Activation investments are also not boilerplate clauses in Adidas deals. SI is in possession of the branding contracts Adidas negotiated with Indiana University athletics back in 2016. They do not contain any activations. Such fees are also not found in branding contracts signed by other major apparel companies. SI has obtained branding contracts negotiated by Nike with the athletic departments of the University of Kentucky, the University of Oregon and the University of Minnesota. A review of these contracts reveals no activation investments either.

Sources tell SI that the Adidas contract for Houston Rockets star James Harden—worth even more than Louisville—contains no activation clauses. (Asked to comment on the Louisville contract generally and the activation fees in particular, Adidas declined.)
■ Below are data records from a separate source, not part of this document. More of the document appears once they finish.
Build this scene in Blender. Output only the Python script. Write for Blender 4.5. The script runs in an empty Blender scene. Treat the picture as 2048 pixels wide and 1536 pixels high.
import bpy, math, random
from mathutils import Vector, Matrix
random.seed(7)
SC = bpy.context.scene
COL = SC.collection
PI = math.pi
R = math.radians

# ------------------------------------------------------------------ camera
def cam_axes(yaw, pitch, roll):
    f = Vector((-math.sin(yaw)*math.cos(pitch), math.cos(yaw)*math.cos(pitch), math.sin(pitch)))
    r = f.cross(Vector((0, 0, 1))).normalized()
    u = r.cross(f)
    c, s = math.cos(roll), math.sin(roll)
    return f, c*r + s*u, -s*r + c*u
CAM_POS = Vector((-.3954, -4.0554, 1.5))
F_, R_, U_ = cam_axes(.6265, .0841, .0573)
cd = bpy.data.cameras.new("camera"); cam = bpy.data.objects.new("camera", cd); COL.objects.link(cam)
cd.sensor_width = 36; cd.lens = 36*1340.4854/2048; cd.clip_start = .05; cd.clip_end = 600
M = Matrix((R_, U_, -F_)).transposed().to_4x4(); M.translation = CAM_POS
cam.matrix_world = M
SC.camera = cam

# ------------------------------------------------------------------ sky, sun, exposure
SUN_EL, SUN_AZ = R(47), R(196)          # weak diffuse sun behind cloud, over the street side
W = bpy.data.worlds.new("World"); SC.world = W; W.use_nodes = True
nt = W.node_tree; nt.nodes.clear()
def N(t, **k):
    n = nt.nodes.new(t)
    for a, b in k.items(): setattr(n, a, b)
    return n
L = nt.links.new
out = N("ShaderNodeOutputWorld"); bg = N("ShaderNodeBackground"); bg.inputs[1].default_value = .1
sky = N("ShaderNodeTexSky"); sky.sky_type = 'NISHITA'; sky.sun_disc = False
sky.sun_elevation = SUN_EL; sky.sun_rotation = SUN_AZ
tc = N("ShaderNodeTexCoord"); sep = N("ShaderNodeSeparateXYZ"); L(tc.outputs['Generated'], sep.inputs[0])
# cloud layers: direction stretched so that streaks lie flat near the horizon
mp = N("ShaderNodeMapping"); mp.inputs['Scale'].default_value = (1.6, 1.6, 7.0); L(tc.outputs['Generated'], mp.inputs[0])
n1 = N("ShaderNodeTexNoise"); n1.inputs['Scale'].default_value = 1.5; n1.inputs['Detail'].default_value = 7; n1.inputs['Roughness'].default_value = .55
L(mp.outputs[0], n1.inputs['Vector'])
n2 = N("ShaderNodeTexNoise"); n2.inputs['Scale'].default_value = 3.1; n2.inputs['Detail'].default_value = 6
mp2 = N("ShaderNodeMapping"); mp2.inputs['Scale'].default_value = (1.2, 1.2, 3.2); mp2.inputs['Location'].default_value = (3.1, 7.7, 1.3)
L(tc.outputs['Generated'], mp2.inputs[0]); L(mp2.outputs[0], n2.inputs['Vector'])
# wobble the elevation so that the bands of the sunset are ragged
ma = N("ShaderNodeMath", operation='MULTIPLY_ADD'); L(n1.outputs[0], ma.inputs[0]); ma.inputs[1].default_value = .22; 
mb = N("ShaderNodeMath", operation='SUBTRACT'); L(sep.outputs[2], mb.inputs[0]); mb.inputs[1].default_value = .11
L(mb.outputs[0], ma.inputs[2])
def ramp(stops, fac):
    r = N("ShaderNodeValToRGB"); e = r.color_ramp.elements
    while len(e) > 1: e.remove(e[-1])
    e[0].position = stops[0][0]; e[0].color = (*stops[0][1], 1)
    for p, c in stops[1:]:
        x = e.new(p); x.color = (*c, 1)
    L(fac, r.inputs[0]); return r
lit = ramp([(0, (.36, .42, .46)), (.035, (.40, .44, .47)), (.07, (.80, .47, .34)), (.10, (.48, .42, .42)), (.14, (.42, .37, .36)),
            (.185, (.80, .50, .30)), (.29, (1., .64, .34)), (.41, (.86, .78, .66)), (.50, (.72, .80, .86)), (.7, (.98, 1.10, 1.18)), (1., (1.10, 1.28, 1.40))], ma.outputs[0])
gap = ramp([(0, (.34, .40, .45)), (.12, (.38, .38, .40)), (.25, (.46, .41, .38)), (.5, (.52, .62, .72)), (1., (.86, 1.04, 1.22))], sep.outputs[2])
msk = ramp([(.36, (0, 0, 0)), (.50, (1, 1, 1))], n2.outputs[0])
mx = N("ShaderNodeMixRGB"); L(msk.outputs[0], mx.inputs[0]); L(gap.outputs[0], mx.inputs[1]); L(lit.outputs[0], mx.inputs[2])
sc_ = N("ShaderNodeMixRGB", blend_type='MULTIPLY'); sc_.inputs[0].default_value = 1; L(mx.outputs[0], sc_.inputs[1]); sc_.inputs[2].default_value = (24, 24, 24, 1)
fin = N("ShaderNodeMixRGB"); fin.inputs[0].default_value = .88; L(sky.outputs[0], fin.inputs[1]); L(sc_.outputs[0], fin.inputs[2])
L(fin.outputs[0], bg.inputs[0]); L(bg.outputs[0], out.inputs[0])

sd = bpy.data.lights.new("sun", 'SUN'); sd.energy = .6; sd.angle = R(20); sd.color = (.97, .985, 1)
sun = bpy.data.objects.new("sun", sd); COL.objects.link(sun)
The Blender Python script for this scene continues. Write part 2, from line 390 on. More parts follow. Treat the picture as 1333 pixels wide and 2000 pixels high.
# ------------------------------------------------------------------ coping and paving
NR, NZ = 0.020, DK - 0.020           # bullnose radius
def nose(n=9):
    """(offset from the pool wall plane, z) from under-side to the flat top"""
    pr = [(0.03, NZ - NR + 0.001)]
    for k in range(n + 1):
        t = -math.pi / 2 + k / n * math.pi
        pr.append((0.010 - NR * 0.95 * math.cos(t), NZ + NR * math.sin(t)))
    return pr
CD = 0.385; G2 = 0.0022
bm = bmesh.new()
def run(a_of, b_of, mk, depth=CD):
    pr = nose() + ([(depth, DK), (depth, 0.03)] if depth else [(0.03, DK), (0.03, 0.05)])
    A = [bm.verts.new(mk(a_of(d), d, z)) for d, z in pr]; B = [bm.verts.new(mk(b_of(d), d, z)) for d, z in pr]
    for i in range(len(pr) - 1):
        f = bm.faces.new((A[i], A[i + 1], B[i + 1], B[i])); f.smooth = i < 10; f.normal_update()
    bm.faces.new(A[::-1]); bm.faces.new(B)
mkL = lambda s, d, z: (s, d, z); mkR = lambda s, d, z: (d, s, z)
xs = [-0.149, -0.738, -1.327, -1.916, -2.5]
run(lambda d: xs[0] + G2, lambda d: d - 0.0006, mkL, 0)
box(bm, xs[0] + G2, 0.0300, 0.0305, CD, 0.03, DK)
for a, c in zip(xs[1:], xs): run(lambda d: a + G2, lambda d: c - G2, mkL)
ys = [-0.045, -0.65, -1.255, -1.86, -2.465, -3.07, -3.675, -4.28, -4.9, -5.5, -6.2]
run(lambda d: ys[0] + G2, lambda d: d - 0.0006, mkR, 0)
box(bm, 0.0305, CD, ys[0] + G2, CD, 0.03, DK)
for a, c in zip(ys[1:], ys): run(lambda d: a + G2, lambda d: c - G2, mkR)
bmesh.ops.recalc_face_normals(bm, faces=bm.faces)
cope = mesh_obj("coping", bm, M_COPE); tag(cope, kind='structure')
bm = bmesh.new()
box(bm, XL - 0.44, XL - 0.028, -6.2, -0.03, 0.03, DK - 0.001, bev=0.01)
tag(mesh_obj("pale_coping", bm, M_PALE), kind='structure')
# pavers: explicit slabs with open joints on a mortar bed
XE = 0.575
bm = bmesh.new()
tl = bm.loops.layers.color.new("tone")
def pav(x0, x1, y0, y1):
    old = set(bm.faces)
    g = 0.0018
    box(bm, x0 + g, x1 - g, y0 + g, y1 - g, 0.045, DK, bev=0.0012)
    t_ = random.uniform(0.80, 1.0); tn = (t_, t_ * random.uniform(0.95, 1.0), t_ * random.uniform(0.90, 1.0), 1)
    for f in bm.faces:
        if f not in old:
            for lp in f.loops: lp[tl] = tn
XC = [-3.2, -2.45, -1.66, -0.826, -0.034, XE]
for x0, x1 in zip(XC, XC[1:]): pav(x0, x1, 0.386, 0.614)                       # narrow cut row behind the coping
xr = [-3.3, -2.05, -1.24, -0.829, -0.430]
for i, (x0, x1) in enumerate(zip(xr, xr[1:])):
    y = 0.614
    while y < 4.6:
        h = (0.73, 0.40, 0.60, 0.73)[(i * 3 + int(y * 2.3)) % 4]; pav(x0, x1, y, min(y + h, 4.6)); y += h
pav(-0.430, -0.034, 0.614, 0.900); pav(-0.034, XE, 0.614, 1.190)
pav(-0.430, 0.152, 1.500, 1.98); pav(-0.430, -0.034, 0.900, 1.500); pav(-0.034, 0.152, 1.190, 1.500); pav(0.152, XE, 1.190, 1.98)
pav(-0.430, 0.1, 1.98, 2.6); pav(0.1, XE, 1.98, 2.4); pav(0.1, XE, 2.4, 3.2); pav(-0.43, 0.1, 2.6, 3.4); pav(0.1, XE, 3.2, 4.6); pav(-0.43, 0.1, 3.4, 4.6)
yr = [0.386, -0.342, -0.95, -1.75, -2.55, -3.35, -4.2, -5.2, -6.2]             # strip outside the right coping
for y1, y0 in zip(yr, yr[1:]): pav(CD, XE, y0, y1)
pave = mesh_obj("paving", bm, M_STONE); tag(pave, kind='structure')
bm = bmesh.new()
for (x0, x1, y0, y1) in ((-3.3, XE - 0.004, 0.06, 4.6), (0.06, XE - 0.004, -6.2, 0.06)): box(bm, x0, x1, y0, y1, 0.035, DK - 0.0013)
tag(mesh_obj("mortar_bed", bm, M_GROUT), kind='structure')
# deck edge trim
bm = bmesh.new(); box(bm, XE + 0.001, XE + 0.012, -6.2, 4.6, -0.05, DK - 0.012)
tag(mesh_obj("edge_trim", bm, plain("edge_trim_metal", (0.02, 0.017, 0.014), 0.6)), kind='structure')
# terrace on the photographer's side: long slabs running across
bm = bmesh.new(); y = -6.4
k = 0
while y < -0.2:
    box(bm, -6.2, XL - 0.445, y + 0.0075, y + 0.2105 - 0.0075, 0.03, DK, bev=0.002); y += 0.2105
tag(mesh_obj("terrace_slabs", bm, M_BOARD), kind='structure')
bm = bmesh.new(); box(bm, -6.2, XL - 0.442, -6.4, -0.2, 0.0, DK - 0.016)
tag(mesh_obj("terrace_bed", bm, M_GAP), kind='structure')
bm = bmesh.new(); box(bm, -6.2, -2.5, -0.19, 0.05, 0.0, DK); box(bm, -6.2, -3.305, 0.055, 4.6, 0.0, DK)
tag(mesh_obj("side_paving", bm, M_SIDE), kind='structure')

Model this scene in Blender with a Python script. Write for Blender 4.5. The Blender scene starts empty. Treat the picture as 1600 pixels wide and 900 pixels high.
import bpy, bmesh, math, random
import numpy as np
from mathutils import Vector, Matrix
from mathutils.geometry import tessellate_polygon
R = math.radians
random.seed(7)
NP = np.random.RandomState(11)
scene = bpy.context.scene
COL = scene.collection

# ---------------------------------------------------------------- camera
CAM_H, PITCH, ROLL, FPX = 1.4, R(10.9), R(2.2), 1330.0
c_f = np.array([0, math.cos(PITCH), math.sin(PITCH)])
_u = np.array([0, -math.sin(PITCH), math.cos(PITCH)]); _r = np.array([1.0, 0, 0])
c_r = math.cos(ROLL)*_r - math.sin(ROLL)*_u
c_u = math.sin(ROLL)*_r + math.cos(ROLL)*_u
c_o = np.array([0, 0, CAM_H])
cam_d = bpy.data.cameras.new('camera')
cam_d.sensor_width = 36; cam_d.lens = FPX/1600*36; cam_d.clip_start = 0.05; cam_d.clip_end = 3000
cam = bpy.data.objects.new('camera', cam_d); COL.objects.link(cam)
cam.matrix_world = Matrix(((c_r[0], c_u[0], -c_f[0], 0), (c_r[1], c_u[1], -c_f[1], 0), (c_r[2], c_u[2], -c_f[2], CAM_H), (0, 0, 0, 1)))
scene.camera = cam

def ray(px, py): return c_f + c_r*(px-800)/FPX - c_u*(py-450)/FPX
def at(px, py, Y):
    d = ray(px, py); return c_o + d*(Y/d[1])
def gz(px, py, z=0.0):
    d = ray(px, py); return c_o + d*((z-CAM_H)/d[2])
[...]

The Adidas celebration at Louisville ended abruptly. Only a month after the deal, the college basketball corruption charges became public. Louisville and Adidas now play starring roles in a Department of Justice production, equal parts taut thriller and whodunit centering on alleged widespread and systematic bribing of basketball recruits. Although Pitino’s name does not appear in government indictments, he is described as collaborating with Adidas director of global marketing James Gatto, Adidas basketball organizer Merl Code and investment advisor Christian Dawkins in funneling payments totaling $100,000 to the family of Brian Bowen, a five-star recruit who committed to Louisville.

These payments, the Justice Department contends, were illegal bribes and use of the postal system and wires to carry out the bribes constituted fraud. Louisville would eventually fire Pitino and Jurich—two figures essential to the decision of Adidas to enrich Louisville.

Pitino’s alleged actions alone could justify Adidas terminating its contract with the school—the company did terminate its personal services contract with Pitino after he was dismissed. Last October, Louisville took the step of firing Pitino “for cause,” meaning without pay and on the grounds that Pitino violated contractual provisions that require compliance with law, NCAA rules and basic ethics (Pitino has sued the school and Adidas in response to his firing). Based on the school’s own conclusions against Pitino, Adidas could have easily invoked paragraphs 12.4 and 12.5. To that end, Adidas could have logically reasoned that Pitino had “attracted publicity” that had an “adverse effect upon the status or reputation” of Pitino, Louisville and Adidas.

Adidas would have still other grounds to invoke 12.4 and 12.5. Pitino, Louisville asserts, violated his contract by neglecting to inform university compliance officers that Dawkins was on campus. Even if Pitino had not been implicated further, he would have brought about unflattering and adverse publicity on himself and school by not protecting his school from association with an alleged briber.

One possible reason for Adidas’s reticence in invoking the termination clause: The company itself is implicated in some of these controversies. If the company concluded that it was “in too deep” with Louisville, then strategically, it may have made sense to continue the relationship.

Yet now, Adidas might regret such a choice. Gatto and Code are charged with felonies, and it stands to reason that the FBI has demanded from Adidas that it turn over emails and other records. Plus, should the college basketball corruption cases go to trial, Adidas North America CEO Mark King and McGuire, the executives who signed the Adidas Louisville $160 million extension, will likely be deposed and called as witnesses.

This all could trigger an activation of something far more severe than an apparel sponsorship.